Exercise: The listing below holds a line with "Reconstruct this image" and a later line with "w_bg.inputs['Strength'].default_value = 1.15". Write out those two lines and every line between them, exactly, and nothing else.

Material provided:
_ _ _ _ _ _ _
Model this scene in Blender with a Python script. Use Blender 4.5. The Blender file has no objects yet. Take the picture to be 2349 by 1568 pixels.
_ _ _ _ _ _ _
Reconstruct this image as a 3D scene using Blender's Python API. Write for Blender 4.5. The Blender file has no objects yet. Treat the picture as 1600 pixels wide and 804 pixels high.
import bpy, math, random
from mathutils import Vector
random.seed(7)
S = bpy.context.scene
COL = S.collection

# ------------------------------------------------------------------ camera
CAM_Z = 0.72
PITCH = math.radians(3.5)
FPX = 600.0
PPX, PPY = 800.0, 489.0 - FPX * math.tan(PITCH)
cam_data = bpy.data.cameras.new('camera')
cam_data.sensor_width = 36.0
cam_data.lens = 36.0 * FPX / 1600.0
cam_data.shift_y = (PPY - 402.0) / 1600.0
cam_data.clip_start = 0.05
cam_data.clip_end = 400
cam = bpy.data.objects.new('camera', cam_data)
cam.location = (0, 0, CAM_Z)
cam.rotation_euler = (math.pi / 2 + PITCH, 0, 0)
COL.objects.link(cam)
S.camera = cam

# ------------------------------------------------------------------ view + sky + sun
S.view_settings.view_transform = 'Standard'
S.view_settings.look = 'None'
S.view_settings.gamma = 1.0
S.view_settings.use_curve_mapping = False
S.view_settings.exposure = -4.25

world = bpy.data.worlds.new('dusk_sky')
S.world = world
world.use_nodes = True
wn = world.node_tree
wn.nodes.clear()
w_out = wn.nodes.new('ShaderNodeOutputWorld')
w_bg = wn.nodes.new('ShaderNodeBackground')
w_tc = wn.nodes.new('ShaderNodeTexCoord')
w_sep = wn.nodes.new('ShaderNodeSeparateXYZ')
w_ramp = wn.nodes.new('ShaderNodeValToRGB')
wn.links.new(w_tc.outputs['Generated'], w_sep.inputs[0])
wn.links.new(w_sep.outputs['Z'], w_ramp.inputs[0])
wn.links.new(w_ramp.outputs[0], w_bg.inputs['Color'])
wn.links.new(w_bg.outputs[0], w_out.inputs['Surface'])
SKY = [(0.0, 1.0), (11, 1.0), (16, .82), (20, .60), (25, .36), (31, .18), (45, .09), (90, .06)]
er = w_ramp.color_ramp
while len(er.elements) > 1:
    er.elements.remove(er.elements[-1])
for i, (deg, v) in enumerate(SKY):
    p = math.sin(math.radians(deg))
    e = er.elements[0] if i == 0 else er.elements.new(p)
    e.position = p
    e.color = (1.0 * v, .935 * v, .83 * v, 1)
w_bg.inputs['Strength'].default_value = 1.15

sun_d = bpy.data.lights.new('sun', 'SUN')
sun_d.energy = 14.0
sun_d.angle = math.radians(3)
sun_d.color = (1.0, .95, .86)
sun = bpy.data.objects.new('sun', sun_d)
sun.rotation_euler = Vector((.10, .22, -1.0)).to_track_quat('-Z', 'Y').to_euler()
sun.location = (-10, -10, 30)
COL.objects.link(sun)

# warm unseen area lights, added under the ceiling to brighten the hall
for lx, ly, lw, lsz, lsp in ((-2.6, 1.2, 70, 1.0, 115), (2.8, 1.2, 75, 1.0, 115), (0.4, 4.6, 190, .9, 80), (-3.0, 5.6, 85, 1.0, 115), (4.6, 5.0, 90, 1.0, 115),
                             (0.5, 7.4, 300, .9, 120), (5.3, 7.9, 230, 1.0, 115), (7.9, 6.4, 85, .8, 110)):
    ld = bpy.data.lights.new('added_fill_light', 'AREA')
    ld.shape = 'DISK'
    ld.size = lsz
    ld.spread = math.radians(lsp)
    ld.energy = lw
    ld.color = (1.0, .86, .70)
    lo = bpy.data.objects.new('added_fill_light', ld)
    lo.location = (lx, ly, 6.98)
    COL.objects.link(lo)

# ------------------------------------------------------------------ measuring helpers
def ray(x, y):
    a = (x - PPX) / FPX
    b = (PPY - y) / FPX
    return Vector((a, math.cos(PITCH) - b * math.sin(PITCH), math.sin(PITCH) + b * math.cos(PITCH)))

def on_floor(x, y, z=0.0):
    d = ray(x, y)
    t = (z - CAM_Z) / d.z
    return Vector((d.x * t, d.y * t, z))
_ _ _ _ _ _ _
Task answer:
Reconstruct this image as a 3D scene using Blender's Python API. Write for Blender 4.5. The Blender file has no objects yet. Treat the picture as 1600 pixels wide and 804 pixels high.
import bpy, math, random
from mathutils import Vector
random.seed(7)
S = bpy.context.scene
COL = S.collection

# ------------------------------------------------------------------ camera
CAM_Z = 0.72
PITCH = math.radians(3.5)
FPX = 600.0
PPX, PPY = 800.0, 489.0 - FPX * math.tan(PITCH)
cam_data = bpy.data.cameras.new('camera')
cam_data.sensor_width = 36.0
cam_data.lens = 36.0 * FPX / 1600.0
cam_data.shift_y = (PPY - 402.0) / 1600.0
cam_data.clip_start = 0.05
cam_data.clip_end = 400
cam = bpy.data.objects.new('camera', cam_data)
cam.location = (0, 0, CAM_Z)
cam.rotation_euler = (math.pi / 2 + PITCH, 0, 0)
COL.objects.link(cam)
S.camera = cam

# ------------------------------------------------------------------ view + sky + sun
S.view_settings.view_transform = 'Standard'
S.view_settings.look = 'None'
S.view_settings.gamma = 1.0
S.view_settings.use_curve_mapping = False
S.view_settings.exposure = -4.25

world = bpy.data.worlds.new('dusk_sky')
S.world = world
world.use_nodes = True
wn = world.node_tree
wn.nodes.clear()
w_out = wn.nodes.new('ShaderNodeOutputWorld')
w_bg = wn.nodes.new('ShaderNodeBackground')
w_tc = wn.nodes.new('ShaderNodeTexCoord')
w_sep = wn.nodes.new('ShaderNodeSeparateXYZ')
w_ramp = wn.nodes.new('ShaderNodeValToRGB')
wn.links.new(w_tc.outputs['Generated'], w_sep.inputs[0])
wn.links.new(w_sep.outputs['Z'], w_ramp.inputs[0])
wn.links.new(w_ramp.outputs[0], w_bg.inputs['Color'])
wn.links.new(w_bg.outputs[0], w_out.inputs['Surface'])
SKY = [(0.0, 1.0), (11, 1.0), (16, .82), (20, .60), (25, .36), (31, .18), (45, .09), (90, .06)]
er = w_ramp.color_ramp
while len(er.elements) > 1:
    er.elements.remove(er.elements[-1])
for i, (deg, v) in enumerate(SKY):
    p = math.sin(math.radians(deg))
    e = er.elements[0] if i == 0 else er.elements.new(p)
    e.position = p
    e.color = (1.0 * v, .935 * v, .83 * v, 1)
w_bg.inputs['Strength'].default_value = 1.15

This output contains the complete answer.